-- Start SUPPLIED DATA --

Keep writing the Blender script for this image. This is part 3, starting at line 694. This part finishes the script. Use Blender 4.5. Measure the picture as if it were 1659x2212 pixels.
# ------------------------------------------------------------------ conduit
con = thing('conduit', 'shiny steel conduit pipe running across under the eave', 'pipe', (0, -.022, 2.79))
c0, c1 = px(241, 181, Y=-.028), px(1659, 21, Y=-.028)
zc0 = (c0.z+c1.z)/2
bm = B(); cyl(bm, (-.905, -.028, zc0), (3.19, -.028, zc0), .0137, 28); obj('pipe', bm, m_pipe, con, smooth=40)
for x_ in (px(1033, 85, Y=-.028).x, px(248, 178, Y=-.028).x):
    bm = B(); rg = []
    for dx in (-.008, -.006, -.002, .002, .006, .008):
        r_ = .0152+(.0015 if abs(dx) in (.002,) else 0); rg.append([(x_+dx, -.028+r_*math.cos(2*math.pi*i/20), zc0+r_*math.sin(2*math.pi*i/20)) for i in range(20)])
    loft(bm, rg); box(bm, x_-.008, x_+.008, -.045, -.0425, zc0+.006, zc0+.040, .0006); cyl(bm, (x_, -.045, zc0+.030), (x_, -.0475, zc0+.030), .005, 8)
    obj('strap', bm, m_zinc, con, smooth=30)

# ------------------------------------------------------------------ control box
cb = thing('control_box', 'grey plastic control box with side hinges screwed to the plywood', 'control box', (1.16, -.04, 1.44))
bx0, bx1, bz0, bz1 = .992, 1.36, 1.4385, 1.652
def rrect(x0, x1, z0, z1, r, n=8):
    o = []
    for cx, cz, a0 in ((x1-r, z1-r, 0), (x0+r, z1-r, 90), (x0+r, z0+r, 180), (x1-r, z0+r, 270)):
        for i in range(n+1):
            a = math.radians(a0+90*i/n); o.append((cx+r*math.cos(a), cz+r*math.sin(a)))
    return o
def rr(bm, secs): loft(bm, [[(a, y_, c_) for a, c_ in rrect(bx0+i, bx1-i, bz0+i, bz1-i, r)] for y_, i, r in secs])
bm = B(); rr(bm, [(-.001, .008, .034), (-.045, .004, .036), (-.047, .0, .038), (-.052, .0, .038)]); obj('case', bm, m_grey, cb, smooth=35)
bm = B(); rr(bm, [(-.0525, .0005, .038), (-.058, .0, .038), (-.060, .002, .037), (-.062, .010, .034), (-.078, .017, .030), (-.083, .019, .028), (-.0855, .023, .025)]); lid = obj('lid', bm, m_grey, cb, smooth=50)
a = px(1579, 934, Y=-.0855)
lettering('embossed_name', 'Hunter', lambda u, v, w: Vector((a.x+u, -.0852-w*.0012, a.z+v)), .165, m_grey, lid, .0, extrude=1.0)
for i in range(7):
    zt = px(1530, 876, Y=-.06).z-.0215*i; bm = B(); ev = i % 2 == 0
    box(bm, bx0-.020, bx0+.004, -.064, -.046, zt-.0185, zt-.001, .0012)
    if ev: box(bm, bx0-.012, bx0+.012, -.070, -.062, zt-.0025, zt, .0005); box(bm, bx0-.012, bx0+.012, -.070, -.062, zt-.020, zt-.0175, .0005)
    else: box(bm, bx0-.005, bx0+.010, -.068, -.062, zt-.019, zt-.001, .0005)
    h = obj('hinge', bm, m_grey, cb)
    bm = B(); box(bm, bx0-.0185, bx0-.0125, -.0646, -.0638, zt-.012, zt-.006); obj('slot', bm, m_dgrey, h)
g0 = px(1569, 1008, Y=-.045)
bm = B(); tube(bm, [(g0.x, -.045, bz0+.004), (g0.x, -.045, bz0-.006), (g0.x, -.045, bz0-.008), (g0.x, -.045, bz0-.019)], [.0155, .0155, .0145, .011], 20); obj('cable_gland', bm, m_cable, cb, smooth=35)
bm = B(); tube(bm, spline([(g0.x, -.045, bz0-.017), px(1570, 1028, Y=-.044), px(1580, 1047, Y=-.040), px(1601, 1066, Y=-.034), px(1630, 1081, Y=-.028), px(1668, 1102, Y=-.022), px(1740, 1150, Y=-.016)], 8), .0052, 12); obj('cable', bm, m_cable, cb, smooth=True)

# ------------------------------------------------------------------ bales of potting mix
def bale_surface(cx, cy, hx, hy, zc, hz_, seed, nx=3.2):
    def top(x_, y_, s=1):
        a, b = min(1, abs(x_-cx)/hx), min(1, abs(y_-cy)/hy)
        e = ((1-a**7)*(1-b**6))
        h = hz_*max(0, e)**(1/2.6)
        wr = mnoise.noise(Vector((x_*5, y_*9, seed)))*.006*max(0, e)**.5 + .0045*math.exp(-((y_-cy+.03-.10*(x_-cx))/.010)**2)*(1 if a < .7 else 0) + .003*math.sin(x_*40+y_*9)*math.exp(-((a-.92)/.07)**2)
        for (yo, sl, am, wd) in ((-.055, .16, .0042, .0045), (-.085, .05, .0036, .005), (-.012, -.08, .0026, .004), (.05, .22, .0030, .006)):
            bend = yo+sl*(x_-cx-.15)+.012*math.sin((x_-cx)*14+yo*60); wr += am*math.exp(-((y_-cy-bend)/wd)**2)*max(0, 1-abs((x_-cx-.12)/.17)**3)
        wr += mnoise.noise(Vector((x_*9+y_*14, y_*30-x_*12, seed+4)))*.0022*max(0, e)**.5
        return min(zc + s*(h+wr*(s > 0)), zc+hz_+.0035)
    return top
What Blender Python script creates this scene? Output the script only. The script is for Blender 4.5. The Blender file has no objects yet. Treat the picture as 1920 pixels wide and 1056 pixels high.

-- End SUPPLIED DATA --

- _WHAT THE EXERCISE ASKS_:
Print the entries exactly. Include every one.

- _SOLUTION FOR THIS TASK_:
Keep writing the Blender script for this image. This is part 3, starting at line 694. This part finishes the script. Use Blender 4.5. Measure the picture as if it were 1659x2212 pixels.
# ------------------------------------------------------------------ conduit
con = thing('conduit', 'shiny steel conduit pipe running across under the eave', 'pipe', (0, -.022, 2.79))
c0, c1 = px(241, 181, Y=-.028), px(1659, 21, Y=-.028)
zc0 = (c0.z+c1.z)/2
bm = B(); cyl(bm, (-.905, -.028, zc0), (3.19, -.028, zc0), .0137, 28); obj('pipe', bm, m_pipe, con, smooth=40)
for x_ in (px(1033, 85, Y=-.028).x, px(248, 178, Y=-.028).x):
    bm = B(); rg = []
    for dx in (-.008, -.006, -.002, .002, .006, .008):
        r_ = .0152+(.0015 if abs(dx) in (.002,) else 0); rg.append([(x_+dx, -.028+r_*math.cos(2*math.pi*i/20), zc0+r_*math.sin(2*math.pi*i/20)) for i in range(20)])
    loft(bm, rg); box(bm, x_-.008, x_+.008, -.045, -.0425, zc0+.006, zc0+.040, .0006); cyl(bm, (x_, -.045, zc0+.030), (x_, -.0475, zc0+.030), .005, 8)
    obj('strap', bm, m_zinc, con, smooth=30)

# ------------------------------------------------------------------ control box
cb = thing('control_box', 'grey plastic control box with side hinges screwed to the plywood', 'control box', (1.16, -.04, 1.44))
bx0, bx1, bz0, bz1 = .992, 1.36, 1.4385, 1.652
def rrect(x0, x1, z0, z1, r, n=8):
    o = []
    for cx, cz, a0 in ((x1-r, z1-r, 0), (x0+r, z1-r, 90), (x0+r, z0+r, 180), (x1-r, z0+r, 270)):
        for i in range(n+1):
            a = math.radians(a0+90*i/n); o.append((cx+r*math.cos(a), cz+r*math.sin(a)))
    return o
def rr(bm, secs): loft(bm, [[(a, y_, c_) for a, c_ in rrect(bx0+i, bx1-i, bz0+i, bz1-i, r)] for y_, i, r in secs])
bm = B(); rr(bm, [(-.001, .008, .034), (-.045, .004, .036), (-.047, .0, .038), (-.052, .0, .038)]); obj('case', bm, m_grey, cb, smooth=35)
bm = B(); rr(bm, [(-.0525, .0005, .038), (-.058, .0, .038), (-.060, .002, .037), (-.062, .010, .034), (-.078, .017, .030), (-.083, .019, .028), (-.0855, .023, .025)]); lid = obj('lid', bm, m_grey, cb, smooth=50)
a = px(1579, 934, Y=-.0855)
lettering('embossed_name', 'Hunter', lambda u, v, w: Vector((a.x+u, -.0852-w*.0012, a.z+v)), .165, m_grey, lid, .0, extrude=1.0)
for i in range(7):
    zt = px(1530, 876, Y=-.06).z-.0215*i; bm = B(); ev = i % 2 == 0
    box(bm, bx0-.020, bx0+.004, -.064, -.046, zt-.0185, zt-.001, .0012)
    if ev: box(bm, bx0-.012, bx0+.012, -.070, -.062, zt-.0025, zt, .0005); box(bm, bx0-.012, bx0+.012, -.070, -.062, zt-.020, zt-.0175, .0005)
    else: box(bm, bx0-.005, bx0+.010, -.068, -.062, zt-.019, zt-.001, .0005)
    h = obj('hinge', bm, m_grey, cb)
    bm = B(); box(bm, bx0-.0185, bx0-.0125, -.0646, -.0638, zt-.012, zt-.006); obj('slot', bm, m_dgrey, h)
g0 = px(1569, 1008, Y=-.045)
bm = B(); tube(bm, [(g0.x, -.045, bz0+.004), (g0.x, -.045, bz0-.006), (g0.x, -.045, bz0-.008), (g0.x, -.045, bz0-.019)], [.0155, .0155, .0145, .011], 20); obj('cable_gland', bm, m_cable, cb, smooth=35)
bm = B(); tube(bm, spline([(g0.x, -.045, bz0-.017), px(1570, 1028, Y=-.044), px(1580, 1047, Y=-.040), px(1601, 1066, Y=-.034), px(1630, 1081, Y=-.028), px(1668, 1102, Y=-.022), px(1740, 1150, Y=-.016)], 8), .0052, 12); obj('cable', bm, m_cable, cb, smooth=True)

# ------------------------------------------------------------------ bales of potting mix
def bale_surface(cx, cy, hx, hy, zc, hz_, seed, nx=3.2):
    def top(x_, y_, s=1):
        a, b = min(1, abs(x_-cx)/hx), min(1, abs(y_-cy)/hy)
        e = ((1-a**7)*(1-b**6))
        h = hz_*max(0, e)**(1/2.6)
        wr = mnoise.noise(Vector((x_*5, y_*9, seed)))*.006*max(0, e)**.5 + .0045*math.exp(-((y_-cy+.03-.10*(x_-cx))/.010)**2)*(1 if a < .7 else 0) + .003*math.sin(x_*40+y_*9)*math.exp(-((a-.92)/.07)**2)
        for (yo, sl, am, wd) in ((-.055, .16, .0042, .0045), (-.085, .05, .0036, .005), (-.012, -.08, .0026, .004), (.05, .22, .0030, .006)):
            bend = yo+sl*(x_-cx-.15)+.012*math.sin((x_-cx)*14+yo*60); wr += am*math.exp(-((y_-cy-bend)/wd)**2)*max(0, 1-abs((x_-cx-.12)/.17)**3)
        wr += mnoise.noise(Vector((x_*9+y_*14, y_*30-x_*12, seed+4)))*.0022*max(0, e)**.5
        return min(zc + s*(h+wr*(s > 0)), zc+hz_+.0035)
    return top
What Blender Python script creates this scene? Output the script only. The script is for Blender 4.5. The Blender file has no objects yet. Treat the picture as 1920 pixels wide and 1056 pixels high.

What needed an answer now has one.